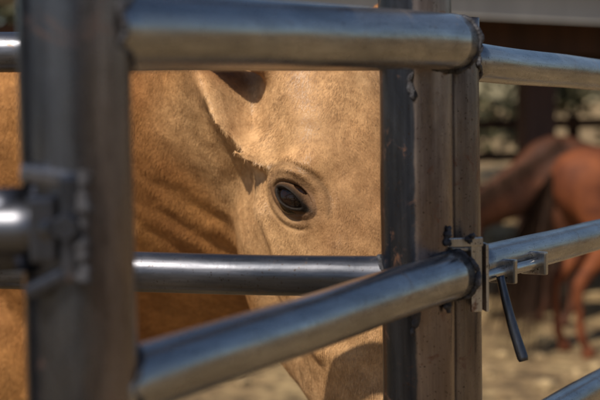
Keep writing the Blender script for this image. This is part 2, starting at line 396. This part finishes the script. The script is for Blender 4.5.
def coatmat(name,attr=None,c1=(.3,.1,.04),c2=(.2,.06,.02),scale=6,hair=False):
    m,nt,b=newmat(name); v=coords(nt)
    if attr:
        at=nt.nodes.new('ShaderNodeAttribute'); at.attribute_name=attr; c=at.outputs['Color']
        n=noise(nt,55,5,.7,v); r=ramp(nt,[(.3,(.68,.61,.54)),(.7,(1.24,1.24,1.24))]); nt.links.new(n.outputs[0],r.inputs[0])
        c=mix(nt,.9,c,r.outputs[0],'MULTIPLY')
    else:
        n=noise(nt,scale,5,.6,v); r=ramp(nt,[(.35,c1),(.7,c2)]); nt.links.new(n.outputs[0],r.inputs[0]); c=r.outputs[0]
    nt.links.new(c,b.inputs['Base Color']); b.inputs['Roughness'].default_value=.45 if hair else .7
    b.inputs['Specular IOR Level'].default_value=.45 if hair else .3
    b.inputs['Sheen Weight'].default_value=0.0
    if not hair:
        n2=noise(nt,350,4,.7,v); bump(nt,b,n2.outputs[0],.5,.003)
    return m
M_coat=coatmat("palomino_coat",attr="coat")
M_fur=coatmat("palomino_fur",attr="coat",hair=True)
yaw=math.radians(34); pit=math.radians(11)
F0=np.array([math.sin(yaw),-math.cos(yaw),0]); Z=np.array([0,0,1.])
D=-Z*math.cos(pit)+F0*math.sin(pit); F=F0*math.cos(pit)+Z*math.sin(pit); R=np.cross(F0,Z)
rollm=np.array(Matrix.Rotation(math.radians(-3),3,'Y'))
D=rollm@D;F=rollm@F;R=rollm@R
EYEW=np.array(W(294,198,1.76))
O=EYEW-D*.19-R*.098+F*.050
hx=np.array([.80,-.60,0]); heading=math.atan2(hx[1],hx[0])
A=O+D*.118-F*.145
NB=A+np.array([-.60,.47,-.17])
neck=[(*(O+D*.07-F*.09),.060,.10),(*(A+Z*.01),.072,.185),(*(A+(NB-A)*.33+Z*.004),.092,.255),(*(A+(NB-A)*.66-Z*.0),.125,.280),(*NB,.17,.30),(*(NB+np.array([-.22,.16,-.08])),.2,.30)]
org=NB-hx*.52; org[2]=0
ETILT=(.84,.62,-.22)
horse,T,Xb,Yb=build_horse("horse",org,heading,1.03,neck,O,D,F,R,.0075,M_coat,"golden tan horse with dusty coat peering between steel rails",True,ETILT,1.0,(.010,.066,-.080))
me=horse.data
bm=bmesh.new(); bm.from_mesh(me)
def sel(bm,rad,c):
    c=V(c); return [e for e in bm.edges if (e.verts[0].co-c).length<rad and (e.verts[1].co-c).length<rad]
bmesh.ops.subdivide_edges(bm,edges=sel(bm,.42,O+D*.2-F*.1),cuts=1,use_grid_fill=True)
bmesh.ops.triangulate(bm,faces=[f for f in bm.faces if len(f.verts)>4])
hv=[v for v in bm.verts if (v.co-V(O+D*.2-F*.1)).length<.45]
for _ in range(6): bmesh.ops.smooth_vert(bm,verts=hv,factor=.5,use_axis_x=True,use_axis_y=True,use_axis_z=True)
bmesh.ops.subdivide_edges(bm,edges=sel(bm,.075,EYEW),cuts=1,use_grid_fill=True)
bmesh.ops.triangulate(bm,faces=[f for f in bm.faces if len(f.verts)>4])
bm.to_mesh(me); bm.free()
def hc(co):
    d=co-O; return d@D,d@R,d@F
def g(u,w_,f,cu,cw,cf,ru,rw,rf):
    return np.exp(-(((u-cu)/ru)**2+((w_-cw)/rw)**2+((f-cf)/rf)**2))
def seg_g(u,w_,f,a,b,r):
    P=np.stack([u,w_,f],1); a=np.array(a);b=np.array(b); t=np.clip(((P-a)@(b-a))/((b-a)@(b-a)),0,1)
    dd=np.linalg.norm(P-(a+t[:,None]*(b-a)),axis=1); return np.exp(-(dd/r)**2)
co=getco(me); no=getno(me); u,w_,f=hc(co); aw=np.abs(w_)
h=np.zeros(len(co))
h+= .012*seg_g(u,aw,f,(.150,.085,-.020),(.165,.100,-.060),.023)
h-= .012*seg_g(u,aw,f,(.095,.080,-.060),(.135,.09,-.078),.024)
h+= .008*seg_g(u,aw,f,(.085,.095,-.125),(.195,.108,-.108),.018)
h+= .009*seg_g(u,aw,f,(.195,.108,-.108),(.38,.070,-.085),.015)
h-= .007*seg_g(u,aw,f,(.25,.09,-.045),(.37,.065,-.045),.024)
h+= .008*g(u,aw,f,.25,.09,-.195,.085,.06,.05)
h-= .006*seg_g(u,aw,f,(.38,.08,-.15),(.28,.085,-.155),.016)
h-= .018*g(u,aw,f,.535,.048,-.035,.02,.03,.012)
h+= .006*g(u,aw,f,.535,.05,-.055,.02,.03,.01)
h-= .006*seg_g(u,aw,f,(.60,.02,-.085),(.50,.055,-.095),.006)
h+= .003*seg_g(u,aw,f,(.30,.055,-.02),(.42,.05,-.05),.006)
h-= .004*np.exp(-(w_/.02)**2)*ss(.2,.28,u)*np.exp(-((f+.0)/.03)**2)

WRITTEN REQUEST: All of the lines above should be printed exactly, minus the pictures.

TASK OUTPUT:
Keep writing the Blender script for this image. This is part 2, starting at line 396. This part finishes the script. The script is for Blender 4.5.
def coatmat(name,attr=None,c1=(.3,.1,.04),c2=(.2,.06,.02),scale=6,hair=False):
    m,nt,b=newmat(name); v=coords(nt)
    if attr:
        at=nt.nodes.new('ShaderNodeAttribute'); at.attribute_name=attr; c=at.outputs['Color']
        n=noise(nt,55,5,.7,v); r=ramp(nt,[(.3,(.68,.61,.54)),(.7,(1.24,1.24,1.24))]); nt.links.new(n.outputs[0],r.inputs[0])
        c=mix(nt,.9,c,r.outputs[0],'MULTIPLY')
    else:
        n=noise(nt,scale,5,.6,v); r=ramp(nt,[(.35,c1),(.7,c2)]); nt.links.new(n.outputs[0],r.inputs[0]); c=r.outputs[0]
    nt.links.new(c,b.inputs['Base Color']); b.inputs['Roughness'].default_value=.45 if hair else .7
    b.inputs['Specular IOR Level'].default_value=.45 if hair else .3
    b.inputs['Sheen Weight'].default_value=0.0
    if not hair:
        n2=noise(nt,350,4,.7,v); bump(nt,b,n2.outputs[0],.5,.003)
    return m
M_coat=coatmat("palomino_coat",attr="coat")
M_fur=coatmat("palomino_fur",attr="coat",hair=True)
yaw=math.radians(34); pit=math.radians(11)
F0=np.array([math.sin(yaw),-math.cos(yaw),0]); Z=np.array([0,0,1.])
D=-Z*math.cos(pit)+F0*math.sin(pit); F=F0*math.cos(pit)+Z*math.sin(pit); R=np.cross(F0,Z)
rollm=np.array(Matrix.Rotation(math.radians(-3),3,'Y'))
D=rollm@D;F=rollm@F;R=rollm@R
EYEW=np.array(W(294,198,1.76))
O=EYEW-D*.19-R*.098+F*.050
hx=np.array([.80,-.60,0]); heading=math.atan2(hx[1],hx[0])
A=O+D*.118-F*.145
NB=A+np.array([-.60,.47,-.17])
neck=[(*(O+D*.07-F*.09),.060,.10),(*(A+Z*.01),.072,.185),(*(A+(NB-A)*.33+Z*.004),.092,.255),(*(A+(NB-A)*.66-Z*.0),.125,.280),(*NB,.17,.30),(*(NB+np.array([-.22,.16,-.08])),.2,.30)]
org=NB-hx*.52; org[2]=0
ETILT=(.84,.62,-.22)
horse,T,Xb,Yb=build_horse("horse",org,heading,1.03,neck,O,D,F,R,.0075,M_coat,"golden tan horse with dusty coat peering between steel rails",True,ETILT,1.0,(.010,.066,-.080))
me=horse.data
bm=bmesh.new(); bm.from_mesh(me)
def sel(bm,rad,c):
    c=V(c); return [e for e in bm.edges if (e.verts[0].co-c).length<rad and (e.verts[1].co-c).length<rad]
bmesh.ops.subdivide_edges(bm,edges=sel(bm,.42,O+D*.2-F*.1),cuts=1,use_grid_fill=True)
bmesh.ops.triangulate(bm,faces=[f for f in bm.faces if len(f.verts)>4])
hv=[v for v in bm.verts if (v.co-V(O+D*.2-F*.1)).length<.45]
for _ in range(6): bmesh.ops.smooth_vert(bm,verts=hv,factor=.5,use_axis_x=True,use_axis_y=True,use_axis_z=True)
bmesh.ops.subdivide_edges(bm,edges=sel(bm,.075,EYEW),cuts=1,use_grid_fill=True)
bmesh.ops.triangulate(bm,faces=[f for f in bm.faces if len(f.verts)>4])
bm.to_mesh(me); bm.free()
def hc(co):
    d=co-O; return d@D,d@R,d@F
def g(u,w_,f,cu,cw,cf,ru,rw,rf):
    return np.exp(-(((u-cu)/ru)**2+((w_-cw)/rw)**2+((f-cf)/rf)**2))
def seg_g(u,w_,f,a,b,r):
    P=np.stack([u,w_,f],1); a=np.array(a);b=np.array(b); t=np.clip(((P-a)@(b-a))/((b-a)@(b-a)),0,1)
    dd=np.linalg.norm(P-(a+t[:,None]*(b-a)),axis=1); return np.exp(-(dd/r)**2)
co=getco(me); no=getno(me); u,w_,f=hc(co); aw=np.abs(w_)
h=np.zeros(len(co))
h+= .012*seg_g(u,aw,f,(.150,.085,-.020),(.165,.100,-.060),.023)
h-= .012*seg_g(u,aw,f,(.095,.080,-.060),(.135,.09,-.078),.024)
h+= .008*seg_g(u,aw,f,(.085,.095,-.125),(.195,.108,-.108),.018)
h+= .009*seg_g(u,aw,f,(.195,.108,-.108),(.38,.070,-.085),.015)
h-= .007*seg_g(u,aw,f,(.25,.09,-.045),(.37,.065,-.045),.024)
h+= .008*g(u,aw,f,.25,.09,-.195,.085,.06,.05)
h-= .006*seg_g(u,aw,f,(.38,.08,-.15),(.28,.085,-.155),.016)
h-= .018*g(u,aw,f,.535,.048,-.035,.02,.03,.012)
h+= .006*g(u,aw,f,.535,.05,-.055,.02,.03,.01)
h-= .006*seg_g(u,aw,f,(.60,.02,-.085),(.50,.055,-.095),.006)
h+= .003*seg_g(u,aw,f,(.30,.055,-.02),(.42,.05,-.05),.006)
h-= .004*np.exp(-(w_/.02)**2)*ss(.2,.28,u)*np.exp(-((f+.0)/.03)**2)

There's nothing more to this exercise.